* START PROVIDED MATERIAL *
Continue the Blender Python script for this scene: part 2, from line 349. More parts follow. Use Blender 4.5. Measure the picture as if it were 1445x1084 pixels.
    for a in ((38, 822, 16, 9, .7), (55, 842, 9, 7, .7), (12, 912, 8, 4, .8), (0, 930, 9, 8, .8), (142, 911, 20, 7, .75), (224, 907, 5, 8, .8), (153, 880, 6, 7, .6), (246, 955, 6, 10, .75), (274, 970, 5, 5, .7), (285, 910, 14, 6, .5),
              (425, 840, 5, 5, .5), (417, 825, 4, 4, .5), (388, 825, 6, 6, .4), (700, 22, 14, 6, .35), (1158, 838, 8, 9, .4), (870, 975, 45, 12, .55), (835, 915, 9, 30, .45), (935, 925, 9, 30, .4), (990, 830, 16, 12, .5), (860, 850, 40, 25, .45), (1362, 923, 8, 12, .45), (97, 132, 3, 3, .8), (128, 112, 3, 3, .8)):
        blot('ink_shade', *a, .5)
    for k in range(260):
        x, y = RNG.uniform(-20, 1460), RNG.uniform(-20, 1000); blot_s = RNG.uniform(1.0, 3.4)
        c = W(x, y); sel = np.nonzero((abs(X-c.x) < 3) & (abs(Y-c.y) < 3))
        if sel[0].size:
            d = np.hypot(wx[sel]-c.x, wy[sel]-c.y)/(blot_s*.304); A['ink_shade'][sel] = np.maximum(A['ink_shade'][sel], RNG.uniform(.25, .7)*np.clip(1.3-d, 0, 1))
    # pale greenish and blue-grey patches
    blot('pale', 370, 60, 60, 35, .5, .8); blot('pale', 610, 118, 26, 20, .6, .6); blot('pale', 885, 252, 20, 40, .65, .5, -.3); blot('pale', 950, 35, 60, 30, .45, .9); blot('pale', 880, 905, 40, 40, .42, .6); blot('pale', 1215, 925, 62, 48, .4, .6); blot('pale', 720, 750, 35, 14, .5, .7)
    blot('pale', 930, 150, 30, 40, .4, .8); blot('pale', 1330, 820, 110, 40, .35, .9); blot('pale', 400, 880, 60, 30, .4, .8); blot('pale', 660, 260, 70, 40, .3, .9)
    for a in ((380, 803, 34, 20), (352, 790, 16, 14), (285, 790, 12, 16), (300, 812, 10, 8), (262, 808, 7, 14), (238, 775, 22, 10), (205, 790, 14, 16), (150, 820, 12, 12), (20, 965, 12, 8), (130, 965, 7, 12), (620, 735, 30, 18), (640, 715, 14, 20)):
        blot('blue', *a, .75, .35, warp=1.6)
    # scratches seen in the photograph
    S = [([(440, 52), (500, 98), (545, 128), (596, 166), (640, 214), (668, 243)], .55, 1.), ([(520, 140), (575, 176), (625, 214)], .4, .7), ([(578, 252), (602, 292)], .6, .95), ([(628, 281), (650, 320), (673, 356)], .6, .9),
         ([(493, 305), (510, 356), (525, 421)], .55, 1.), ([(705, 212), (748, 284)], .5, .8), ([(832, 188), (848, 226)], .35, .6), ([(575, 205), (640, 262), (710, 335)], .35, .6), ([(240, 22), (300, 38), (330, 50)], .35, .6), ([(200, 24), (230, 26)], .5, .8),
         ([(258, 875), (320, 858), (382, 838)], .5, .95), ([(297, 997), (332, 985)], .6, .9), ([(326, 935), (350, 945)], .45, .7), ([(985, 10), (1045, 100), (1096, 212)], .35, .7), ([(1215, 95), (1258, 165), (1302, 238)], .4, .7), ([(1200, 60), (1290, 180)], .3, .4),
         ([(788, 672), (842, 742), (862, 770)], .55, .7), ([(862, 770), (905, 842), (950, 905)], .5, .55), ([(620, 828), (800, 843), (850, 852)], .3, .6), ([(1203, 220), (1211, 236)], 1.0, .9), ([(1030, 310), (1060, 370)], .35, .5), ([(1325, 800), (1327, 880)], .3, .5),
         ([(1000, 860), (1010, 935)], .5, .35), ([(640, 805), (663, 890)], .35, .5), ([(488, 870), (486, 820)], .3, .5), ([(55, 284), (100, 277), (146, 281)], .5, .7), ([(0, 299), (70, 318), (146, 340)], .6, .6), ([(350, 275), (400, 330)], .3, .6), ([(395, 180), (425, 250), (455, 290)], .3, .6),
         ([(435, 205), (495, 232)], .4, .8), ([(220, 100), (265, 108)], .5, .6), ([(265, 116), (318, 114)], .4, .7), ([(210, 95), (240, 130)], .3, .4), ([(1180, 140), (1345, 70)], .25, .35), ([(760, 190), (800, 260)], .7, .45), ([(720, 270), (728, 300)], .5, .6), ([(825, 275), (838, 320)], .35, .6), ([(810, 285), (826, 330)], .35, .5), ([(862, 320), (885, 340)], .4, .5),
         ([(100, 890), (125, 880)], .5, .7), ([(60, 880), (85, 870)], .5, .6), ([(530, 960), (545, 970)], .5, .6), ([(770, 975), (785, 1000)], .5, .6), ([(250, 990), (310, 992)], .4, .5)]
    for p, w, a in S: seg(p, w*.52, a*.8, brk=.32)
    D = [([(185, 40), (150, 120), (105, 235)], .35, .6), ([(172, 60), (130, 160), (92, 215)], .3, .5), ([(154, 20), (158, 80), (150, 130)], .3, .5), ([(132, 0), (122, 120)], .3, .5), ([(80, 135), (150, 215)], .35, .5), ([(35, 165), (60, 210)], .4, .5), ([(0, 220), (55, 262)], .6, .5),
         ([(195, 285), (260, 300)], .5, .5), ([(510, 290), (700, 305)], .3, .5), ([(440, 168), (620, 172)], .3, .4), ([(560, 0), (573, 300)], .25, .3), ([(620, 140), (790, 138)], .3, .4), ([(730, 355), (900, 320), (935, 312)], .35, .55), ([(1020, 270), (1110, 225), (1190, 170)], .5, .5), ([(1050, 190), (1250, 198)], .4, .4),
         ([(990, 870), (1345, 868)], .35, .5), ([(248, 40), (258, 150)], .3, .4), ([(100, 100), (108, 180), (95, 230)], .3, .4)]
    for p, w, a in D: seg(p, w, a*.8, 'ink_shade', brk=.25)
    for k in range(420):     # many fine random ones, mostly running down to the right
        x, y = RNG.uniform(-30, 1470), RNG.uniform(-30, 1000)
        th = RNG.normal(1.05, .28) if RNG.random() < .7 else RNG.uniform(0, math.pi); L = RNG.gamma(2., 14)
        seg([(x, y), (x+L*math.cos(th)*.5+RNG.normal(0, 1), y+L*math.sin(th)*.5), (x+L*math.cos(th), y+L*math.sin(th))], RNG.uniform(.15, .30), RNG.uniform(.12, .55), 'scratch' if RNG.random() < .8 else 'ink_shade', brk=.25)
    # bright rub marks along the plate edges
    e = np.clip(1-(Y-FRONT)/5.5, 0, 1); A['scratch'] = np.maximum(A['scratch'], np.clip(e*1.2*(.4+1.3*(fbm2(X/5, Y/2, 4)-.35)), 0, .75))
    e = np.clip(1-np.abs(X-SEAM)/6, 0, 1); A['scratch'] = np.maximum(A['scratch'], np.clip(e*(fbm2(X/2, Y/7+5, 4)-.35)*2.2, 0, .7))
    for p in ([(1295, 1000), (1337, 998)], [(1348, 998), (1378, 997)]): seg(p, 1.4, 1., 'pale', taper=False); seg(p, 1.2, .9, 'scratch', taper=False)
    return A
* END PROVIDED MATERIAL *
* **PROBLEM DESCRIPTION**:
Reproduce the entire listing word for word.

* **SOLUTION TO THIS PROBLEM**:
Continue the Blender Python script for this scene: part 2, from line 349. More parts follow. Use Blender 4.5. Measure the picture as if it were 1445x1084 pixels.
    for a in ((38, 822, 16, 9, .7), (55, 842, 9, 7, .7), (12, 912, 8, 4, .8), (0, 930, 9, 8, .8), (142, 911, 20, 7, .75), (224, 907, 5, 8, .8), (153, 880, 6, 7, .6), (246, 955, 6, 10, .75), (274, 970, 5, 5, .7), (285, 910, 14, 6, .5),
              (425, 840, 5, 5, .5), (417, 825, 4, 4, .5), (388, 825, 6, 6, .4), (700, 22, 14, 6, .35), (1158, 838, 8, 9, .4), (870, 975, 45, 12, .55), (835, 915, 9, 30, .45), (935, 925, 9, 30, .4), (990, 830, 16, 12, .5), (860, 850, 40, 25, .45), (1362, 923, 8, 12, .45), (97, 132, 3, 3, .8), (128, 112, 3, 3, .8)):
        blot('ink_shade', *a, .5)
    for k in range(260):
        x, y = RNG.uniform(-20, 1460), RNG.uniform(-20, 1000); blot_s = RNG.uniform(1.0, 3.4)
        c = W(x, y); sel = np.nonzero((abs(X-c.x) < 3) & (abs(Y-c.y) < 3))
        if sel[0].size:
            d = np.hypot(wx[sel]-c.x, wy[sel]-c.y)/(blot_s*.304); A['ink_shade'][sel] = np.maximum(A['ink_shade'][sel], RNG.uniform(.25, .7)*np.clip(1.3-d, 0, 1))
    # pale greenish and blue-grey patches
    blot('pale', 370, 60, 60, 35, .5, .8); blot('pale', 610, 118, 26, 20, .6, .6); blot('pale', 885, 252, 20, 40, .65, .5, -.3); blot('pale', 950, 35, 60, 30, .45, .9); blot('pale', 880, 905, 40, 40, .42, .6); blot('pale', 1215, 925, 62, 48, .4, .6); blot('pale', 720, 750, 35, 14, .5, .7)
    blot('pale', 930, 150, 30, 40, .4, .8); blot('pale', 1330, 820, 110, 40, .35, .9); blot('pale', 400, 880, 60, 30, .4, .8); blot('pale', 660, 260, 70, 40, .3, .9)
    for a in ((380, 803, 34, 20), (352, 790, 16, 14), (285, 790, 12, 16), (300, 812, 10, 8), (262, 808, 7, 14), (238, 775, 22, 10), (205, 790, 14, 16), (150, 820, 12, 12), (20, 965, 12, 8), (130, 965, 7, 12), (620, 735, 30, 18), (640, 715, 14, 20)):
        blot('blue', *a, .75, .35, warp=1.6)
    # scratches seen in the photograph
    S = [([(440, 52), (500, 98), (545, 128), (596, 166), (640, 214), (668, 243)], .55, 1.), ([(520, 140), (575, 176), (625, 214)], .4, .7), ([(578, 252), (602, 292)], .6, .95), ([(628, 281), (650, 320), (673, 356)], .6, .9),
         ([(493, 305), (510, 356), (525, 421)], .55, 1.), ([(705, 212), (748, 284)], .5, .8), ([(832, 188), (848, 226)], .35, .6), ([(575, 205), (640, 262), (710, 335)], .35, .6), ([(240, 22), (300, 38), (330, 50)], .35, .6), ([(200, 24), (230, 26)], .5, .8),
         ([(258, 875), (320, 858), (382, 838)], .5, .95), ([(297, 997), (332, 985)], .6, .9), ([(326, 935), (350, 945)], .45, .7), ([(985, 10), (1045, 100), (1096, 212)], .35, .7), ([(1215, 95), (1258, 165), (1302, 238)], .4, .7), ([(1200, 60), (1290, 180)], .3, .4),
         ([(788, 672), (842, 742), (862, 770)], .55, .7), ([(862, 770), (905, 842), (950, 905)], .5, .55), ([(620, 828), (800, 843), (850, 852)], .3, .6), ([(1203, 220), (1211, 236)], 1.0, .9), ([(1030, 310), (1060, 370)], .35, .5), ([(1325, 800), (1327, 880)], .3, .5),
         ([(1000, 860), (1010, 935)], .5, .35), ([(640, 805), (663, 890)], .35, .5), ([(488, 870), (486, 820)], .3, .5), ([(55, 284), (100, 277), (146, 281)], .5, .7), ([(0, 299), (70, 318), (146, 340)], .6, .6), ([(350, 275), (400, 330)], .3, .6), ([(395, 180), (425, 250), (455, 290)], .3, .6),
         ([(435, 205), (495, 232)], .4, .8), ([(220, 100), (265, 108)], .5, .6), ([(265, 116), (318, 114)], .4, .7), ([(210, 95), (240, 130)], .3, .4), ([(1180, 140), (1345, 70)], .25, .35), ([(760, 190), (800, 260)], .7, .45), ([(720, 270), (728, 300)], .5, .6), ([(825, 275), (838, 320)], .35, .6), ([(810, 285), (826, 330)], .35, .5), ([(862, 320), (885, 340)], .4, .5),
         ([(100, 890), (125, 880)], .5, .7), ([(60, 880), (85, 870)], .5, .6), ([(530, 960), (545, 970)], .5, .6), ([(770, 975), (785, 1000)], .5, .6), ([(250, 990), (310, 992)], .4, .5)]
    for p, w, a in S: seg(p, w*.52, a*.8, brk=.32)
    D = [([(185, 40), (150, 120), (105, 235)], .35, .6), ([(172, 60), (130, 160), (92, 215)], .3, .5), ([(154, 20), (158, 80), (150, 130)], .3, .5), ([(132, 0), (122, 120)], .3, .5), ([(80, 135), (150, 215)], .35, .5), ([(35, 165), (60, 210)], .4, .5), ([(0, 220), (55, 262)], .6, .5),
         ([(195, 285), (260, 300)], .5, .5), ([(510, 290), (700, 305)], .3, .5), ([(440, 168), (620, 172)], .3, .4), ([(560, 0), (573, 300)], .25, .3), ([(620, 140), (790, 138)], .3, .4), ([(730, 355), (900, 320), (935, 312)], .35, .55), ([(1020, 270), (1110, 225), (1190, 170)], .5, .5), ([(1050, 190), (1250, 198)], .4, .4),
         ([(990, 870), (1345, 868)], .35, .5), ([(248, 40), (258, 150)], .3, .4), ([(100, 100), (108, 180), (95, 230)], .3, .4)]
    for p, w, a in D: seg(p, w, a*.8, 'ink_shade', brk=.25)
    for k in range(420):     # many fine random ones, mostly running down to the right
        x, y = RNG.uniform(-30, 1470), RNG.uniform(-30, 1000)
        th = RNG.normal(1.05, .28) if RNG.random() < .7 else RNG.uniform(0, math.pi); L = RNG.gamma(2., 14)
        seg([(x, y), (x+L*math.cos(th)*.5+RNG.normal(0, 1), y+L*math.sin(th)*.5), (x+L*math.cos(th), y+L*math.sin(th))], RNG.uniform(.15, .30), RNG.uniform(.12, .55), 'scratch' if RNG.random() < .8 else 'ink_shade', brk=.25)
    # bright rub marks along the plate edges
    e = np.clip(1-(Y-FRONT)/5.5, 0, 1); A['scratch'] = np.maximum(A['scratch'], np.clip(e*1.2*(.4+1.3*(fbm2(X/5, Y/2, 4)-.35)), 0, .75))
    e = np.clip(1-np.abs(X-SEAM)/6, 0, 1); A['scratch'] = np.maximum(A['scratch'], np.clip(e*(fbm2(X/2, Y/7+5, 4)-.35)*2.2, 0, .7))
    for p in ([(1295, 1000), (1337, 998)], [(1348, 998), (1378, 997)]): seg(p, 1.4, 1., 'pale', taper=False); seg(p, 1.2, .9, 'scratch', taper=False)
    return A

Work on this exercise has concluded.